Nos enfants vivent avec des préoccupations totalement différentes de celles qu'ont vécues leurs aînés. Nous nous sommes engagés dans la guerre pour poursuivre un idéal et défendre l'honneur de la nation. Nos enfants regardent maintenant nos luttes avec indifférence, perspicacité. Ils voient leurs aînés (en dehors d'une minorité intégrée au pouvoir et qui en profite pour s'enrichir) revenir auréolés de la gloire d'avoir combattu pour leurs idéaux, pour sombrer dans le dénuement, la détresse. Qu'ils le disent tout haut ou qu'ils se taisent, ils nous considèrent naturellement comme des naïfs ou des fous. Dieu est mort. La boîte de Pandore est ouverte. La société vietnamienne connaîtra une longue période entièrement occupée à nourrir les estomacs affamés. Plus tard peut-être, les jeunes balayeront un jour la poussière qui recouvre les vieux livres pour y retrouver des mots qui ont illuminé une époque folle : le sens de la vie, l'idéal.

Avant, le système éducatif vietnamien ressemblait à un estropié aveugle doublé d'un manchot. Ces derniers temps, il cherche à tâtons une voie pour rejoindre l'autoroute commune du savoir de l'humanité.

6. Pourquoi vos ouvrages dérangent-ils le gouvernement vietnamien ?

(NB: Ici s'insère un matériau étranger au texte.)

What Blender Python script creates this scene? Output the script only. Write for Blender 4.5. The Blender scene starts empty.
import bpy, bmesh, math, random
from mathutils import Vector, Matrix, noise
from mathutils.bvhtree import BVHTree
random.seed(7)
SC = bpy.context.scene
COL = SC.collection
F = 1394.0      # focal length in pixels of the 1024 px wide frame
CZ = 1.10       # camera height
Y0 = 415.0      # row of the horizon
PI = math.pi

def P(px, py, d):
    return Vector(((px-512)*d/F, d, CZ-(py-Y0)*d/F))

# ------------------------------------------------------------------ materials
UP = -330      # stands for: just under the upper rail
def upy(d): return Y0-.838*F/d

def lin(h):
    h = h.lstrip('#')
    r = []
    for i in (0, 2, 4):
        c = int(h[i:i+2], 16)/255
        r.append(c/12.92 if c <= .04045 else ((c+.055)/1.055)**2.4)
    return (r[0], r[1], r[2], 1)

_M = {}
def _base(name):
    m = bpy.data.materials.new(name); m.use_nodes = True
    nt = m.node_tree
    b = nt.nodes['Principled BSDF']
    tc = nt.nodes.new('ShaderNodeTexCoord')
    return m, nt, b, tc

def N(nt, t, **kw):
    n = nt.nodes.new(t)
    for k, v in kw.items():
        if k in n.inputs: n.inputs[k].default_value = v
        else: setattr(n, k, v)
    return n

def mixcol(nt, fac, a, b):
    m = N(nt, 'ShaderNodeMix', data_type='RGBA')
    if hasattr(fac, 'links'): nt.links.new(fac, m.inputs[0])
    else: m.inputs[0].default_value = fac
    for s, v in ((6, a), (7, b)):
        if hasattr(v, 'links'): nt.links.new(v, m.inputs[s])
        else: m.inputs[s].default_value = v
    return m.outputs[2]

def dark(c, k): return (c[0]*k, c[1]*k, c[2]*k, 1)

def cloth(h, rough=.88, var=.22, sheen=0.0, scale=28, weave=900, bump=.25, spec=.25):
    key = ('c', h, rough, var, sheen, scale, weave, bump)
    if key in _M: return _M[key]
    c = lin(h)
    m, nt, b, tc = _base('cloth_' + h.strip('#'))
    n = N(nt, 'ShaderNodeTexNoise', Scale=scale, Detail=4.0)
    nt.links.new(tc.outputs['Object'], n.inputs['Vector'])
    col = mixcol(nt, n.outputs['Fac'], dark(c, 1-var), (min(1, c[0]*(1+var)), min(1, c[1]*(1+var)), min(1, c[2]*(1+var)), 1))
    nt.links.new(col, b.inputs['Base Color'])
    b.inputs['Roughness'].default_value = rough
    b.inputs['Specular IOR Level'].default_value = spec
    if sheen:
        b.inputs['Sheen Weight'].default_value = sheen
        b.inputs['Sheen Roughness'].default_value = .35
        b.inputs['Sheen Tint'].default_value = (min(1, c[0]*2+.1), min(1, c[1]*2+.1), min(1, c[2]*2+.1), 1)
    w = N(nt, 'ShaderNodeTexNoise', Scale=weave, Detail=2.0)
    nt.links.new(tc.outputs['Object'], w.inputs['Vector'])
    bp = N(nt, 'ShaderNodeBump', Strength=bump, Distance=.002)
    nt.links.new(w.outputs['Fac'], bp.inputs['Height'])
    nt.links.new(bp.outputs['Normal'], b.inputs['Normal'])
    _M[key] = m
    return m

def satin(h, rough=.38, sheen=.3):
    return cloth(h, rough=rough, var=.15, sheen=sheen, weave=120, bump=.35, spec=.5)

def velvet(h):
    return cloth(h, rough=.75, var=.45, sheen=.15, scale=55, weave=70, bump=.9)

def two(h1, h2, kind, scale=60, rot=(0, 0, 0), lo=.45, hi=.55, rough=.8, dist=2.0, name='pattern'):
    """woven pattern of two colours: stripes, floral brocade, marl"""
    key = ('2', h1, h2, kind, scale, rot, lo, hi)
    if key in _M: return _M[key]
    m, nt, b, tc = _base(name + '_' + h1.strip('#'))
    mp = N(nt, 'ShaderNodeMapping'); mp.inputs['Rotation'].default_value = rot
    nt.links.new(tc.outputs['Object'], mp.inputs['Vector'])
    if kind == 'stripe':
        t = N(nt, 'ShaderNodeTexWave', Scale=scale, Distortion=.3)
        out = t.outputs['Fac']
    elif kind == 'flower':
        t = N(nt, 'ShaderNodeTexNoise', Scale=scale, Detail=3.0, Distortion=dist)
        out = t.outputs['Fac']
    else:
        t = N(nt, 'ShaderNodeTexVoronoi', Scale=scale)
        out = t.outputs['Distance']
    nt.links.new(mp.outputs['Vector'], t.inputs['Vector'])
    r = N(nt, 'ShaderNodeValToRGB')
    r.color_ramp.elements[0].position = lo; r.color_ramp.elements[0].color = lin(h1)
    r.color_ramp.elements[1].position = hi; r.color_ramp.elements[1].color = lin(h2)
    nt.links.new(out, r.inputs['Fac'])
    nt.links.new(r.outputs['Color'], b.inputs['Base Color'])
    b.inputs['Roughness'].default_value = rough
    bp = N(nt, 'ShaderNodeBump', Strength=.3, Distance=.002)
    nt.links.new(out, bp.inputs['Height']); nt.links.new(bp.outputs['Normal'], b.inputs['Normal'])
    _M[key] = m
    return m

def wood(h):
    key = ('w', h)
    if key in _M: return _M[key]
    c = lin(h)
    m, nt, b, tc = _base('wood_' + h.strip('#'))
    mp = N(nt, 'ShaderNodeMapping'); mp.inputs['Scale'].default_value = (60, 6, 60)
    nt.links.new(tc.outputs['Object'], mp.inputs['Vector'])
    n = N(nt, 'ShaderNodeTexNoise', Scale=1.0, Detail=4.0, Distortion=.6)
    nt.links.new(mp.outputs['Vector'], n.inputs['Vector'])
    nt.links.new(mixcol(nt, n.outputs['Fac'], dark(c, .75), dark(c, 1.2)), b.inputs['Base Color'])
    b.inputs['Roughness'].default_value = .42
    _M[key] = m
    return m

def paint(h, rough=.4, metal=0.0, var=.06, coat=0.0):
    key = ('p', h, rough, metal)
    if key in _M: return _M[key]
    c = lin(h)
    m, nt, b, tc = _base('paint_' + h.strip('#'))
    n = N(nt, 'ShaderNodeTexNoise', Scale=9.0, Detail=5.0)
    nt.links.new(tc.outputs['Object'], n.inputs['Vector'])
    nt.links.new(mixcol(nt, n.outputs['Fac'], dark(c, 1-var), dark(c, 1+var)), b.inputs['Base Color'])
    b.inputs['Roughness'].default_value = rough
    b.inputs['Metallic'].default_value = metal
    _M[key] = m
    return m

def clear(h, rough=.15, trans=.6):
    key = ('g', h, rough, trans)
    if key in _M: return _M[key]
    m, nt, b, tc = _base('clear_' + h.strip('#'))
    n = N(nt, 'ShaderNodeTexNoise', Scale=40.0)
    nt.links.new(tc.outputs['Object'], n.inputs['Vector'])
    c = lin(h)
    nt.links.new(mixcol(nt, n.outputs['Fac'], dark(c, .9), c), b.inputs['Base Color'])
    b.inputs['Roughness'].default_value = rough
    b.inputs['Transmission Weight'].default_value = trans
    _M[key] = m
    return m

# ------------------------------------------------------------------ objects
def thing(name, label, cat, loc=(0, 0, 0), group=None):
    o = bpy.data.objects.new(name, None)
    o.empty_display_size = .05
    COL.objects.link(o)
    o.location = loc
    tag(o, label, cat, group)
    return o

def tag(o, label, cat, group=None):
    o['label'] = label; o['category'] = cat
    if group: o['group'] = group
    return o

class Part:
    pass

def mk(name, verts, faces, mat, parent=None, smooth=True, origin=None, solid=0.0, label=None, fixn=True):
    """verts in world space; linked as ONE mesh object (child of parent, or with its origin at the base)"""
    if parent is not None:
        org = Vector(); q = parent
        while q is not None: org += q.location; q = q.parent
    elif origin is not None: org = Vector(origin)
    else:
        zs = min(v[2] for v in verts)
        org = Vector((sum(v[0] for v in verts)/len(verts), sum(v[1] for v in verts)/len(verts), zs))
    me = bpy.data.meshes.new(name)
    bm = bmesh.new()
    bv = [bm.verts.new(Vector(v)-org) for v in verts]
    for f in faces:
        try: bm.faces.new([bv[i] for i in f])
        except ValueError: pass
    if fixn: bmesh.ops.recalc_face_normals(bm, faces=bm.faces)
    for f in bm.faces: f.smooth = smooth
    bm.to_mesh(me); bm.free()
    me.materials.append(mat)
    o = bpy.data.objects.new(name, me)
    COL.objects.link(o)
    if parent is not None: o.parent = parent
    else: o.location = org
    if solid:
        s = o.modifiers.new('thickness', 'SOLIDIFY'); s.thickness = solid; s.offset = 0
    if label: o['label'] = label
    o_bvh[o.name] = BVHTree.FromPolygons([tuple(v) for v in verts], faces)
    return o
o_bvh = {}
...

Toute société totalitaire (qu'elle résulte d'une adaptation du féodalisme oriental ou d'un replâtrage du modèle stalinien) ne connaît que deux attitudes vis-à-vis des hommes : le mépris pour ceux qui se soumettent et la haine contre ceux qui résistent. Naturellement, je fais partie de ces derniers. Le pouvoir me déteste, mes oeuvres dérangent car elles portent peu ou prou la marque d'une dissidente.

7. Pourquoi restez-vous au Vietnam ? Pourquoi ce choix ?

Je choisis de rester au Vietnam pour jouer la partie qui me plaît. Cette partie, les gens au pouvoir étaient au départ persuadés qu'il s'agissait d'une partie pour conquérir le pouvoir. Ils me soupçonnaient de vouloir briguer la présidence ou le gouvernement comme l'ont fait d'autres femmes dans le monde. Néanmoins, après de longues années de surveillance serrée exercée à mon égard, je pense que leur intelligence a dû se développer quelque peu et qu'aujourd'hui ils ont fini par comprendre qu'en ce monde, il n'existe pas qu'un système de valeur. Il y a de multiples chemins qui sillonnent la terre, l'espace compte plus d'une dimension, les aspirations de l'humanité se présentent sous des visages différents, parfois opposés. Le bonheur suprême pour moi, c'est de pouvoir dormir jusqu'à neuf heures et demie le matin, de boire nonchalamment un café, de fréquenter qui je veux, de mettre à la porte les gens qui me déplaisent. Je n'ai pas la grandeur d'âme et la douleur grandiose dont les hommes politiques se montrent capables. Ils sont obligés tout le temps de manger à la même table, dans le même plateau avec des gens qu'ils haïssent et auxquels ils cherchent à nuire. Ils sont obligés de produire en permanence des sourires mécaniques, de parler comme des magnétophones à leurs adversaires : mes chers camarades...

8. Voulez-vous lancer un message par l'intermédiaire de notre revue ?

Le message le plus important d'un écrivain, c'est le silence de l'encre qui coule. Je m'efforce de l'écouter.

9. Quelle est la situation des écrivains vietnamiens ?

Je me suis séparée de la tribu, je ne peux plus et je ne veux plus m'y réintégrer. Pour ne pas causer du tord à autrui et pour défendre ma solitude.